Is there poison gas hidden behind the door? The door seems a little big to be used solely as a poison gas dispenser, and there is no giant door in the Hugh Howey books the Silo streaming series is based on.
For now, the exact nature of the door remains unknown. We do know that the voice behind the door is listening to and watching everything. If Lukas tells anyone about this secret, the poison it controls will be released, and everyone inside his Silo will die.
We learn it may be possible to stop the door guard from releasing its deadly poison, thanks to the work of Solo’s (Steve Zahn) parents in a neighboring Silo. But why would these Silos have pipes full of poison, ready to be dispensed, at all? Why would anyone set something like this up? That’s the thing Silo’s second season doesn’t answer, and that answer is more terrible than you’ve probably imagined.
From here on out, we’re going deep into spoilers for Silo season 3. Go no further if you don’t want to know.
Why The Safeguard Exists And How To Defeat It
The Silo season 2 finale hints at where things are going when it flashes back to the past and shows us a meeting between a young Senator and a reporter.
Those scenes in the past will become a dominant part of the show’s next season as we begin to learn the truth about who built the Silos and why. The secrets of the creation of the Silos have already been revealed in the books, and we’re going to use that source material to clue you in on the secret background hidden inside the Apple TV show.
From the books, we know that there are 50 Silos. Juliette’s (Rebecca Ferguson) original Silo is Silo 18. Solo’s Silo is Silo 17. They’re all the same, except Silo 1. Silo 1 is the control Silo, and it uses cryogenics to keep the founders of the Silo system alive and working in shifts to manage all 50.
The poison pipes, ostensibly behind the giant door Lukas discovers, serve two purposes.
The first purpose is to control possible rebellions. Should a rebellion break out, the poison will be released to wipe out the population of the offending Silo.
You probably assumed the people of Silo 17 died because they went outside. If you stop and think about it, you’ll realize that makes no sense. Opening the exterior door would have killed only the first few of them to exit, at which point the rest would have seen those trailblazers dying and closed the door.

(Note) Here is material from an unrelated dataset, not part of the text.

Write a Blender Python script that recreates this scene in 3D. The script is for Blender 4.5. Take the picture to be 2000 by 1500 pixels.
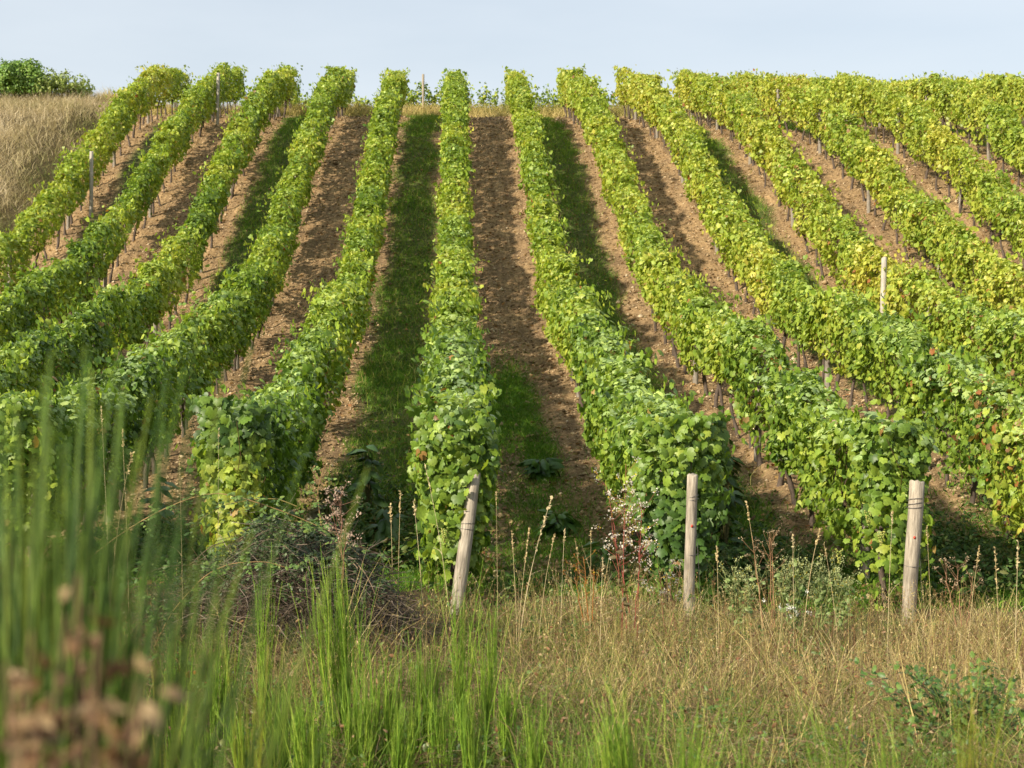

What really happened in Silo 17 is that the poison was released, and the people of the Silo tried to escape. They found themselves trapped between poison rising up from the Silo’s depths and the poison air outside the exterior door. The result was the mass death we saw when Juliette crawled over the population’s corpses to gain entry into Silo 17.
Wiping out rebellious Silos, however, is only a secondary purpose for the poison. The true purpose of the poison, as laid out in Hugh Howey’s books, is to cull the unworthy.
The plan for the Silo system is to wait until it’s safe to go out and then select whichever Silo they think is most worthy to survive in the new world. That Silo’s people will be released from their underground city to repopulate the surface of the Earth. Everyone left in all the other Silos will be killed.
What’s Behind Silo’s Big Door?
What about the door? While we know the poison safeguard exists, we don’t know for certain whether or not the door is nothing but a giant cover for a poison dispenser. The poison might come from somewhere else and if it does, what’s behind the Giant Door?
We’re only guessing here, but the Giant Door could be a way into another Silo. While there is no giant door in the Wool books, at some point, the people of Silo 18 do dig a tunnel to connect their Silo to a neighboring one. It’s possible the series could be planning to simply open this door rather than go through all the trouble to dig a new tunnel.
Or maybe it really is one giant pipe filled with poison.
You’ll likely have to stick around for Silo season 3 to find out. While you wait, go pick up a copy of Hugh Howey’s Wool books. They’re worth reading, whether or not you’ve already seen the show.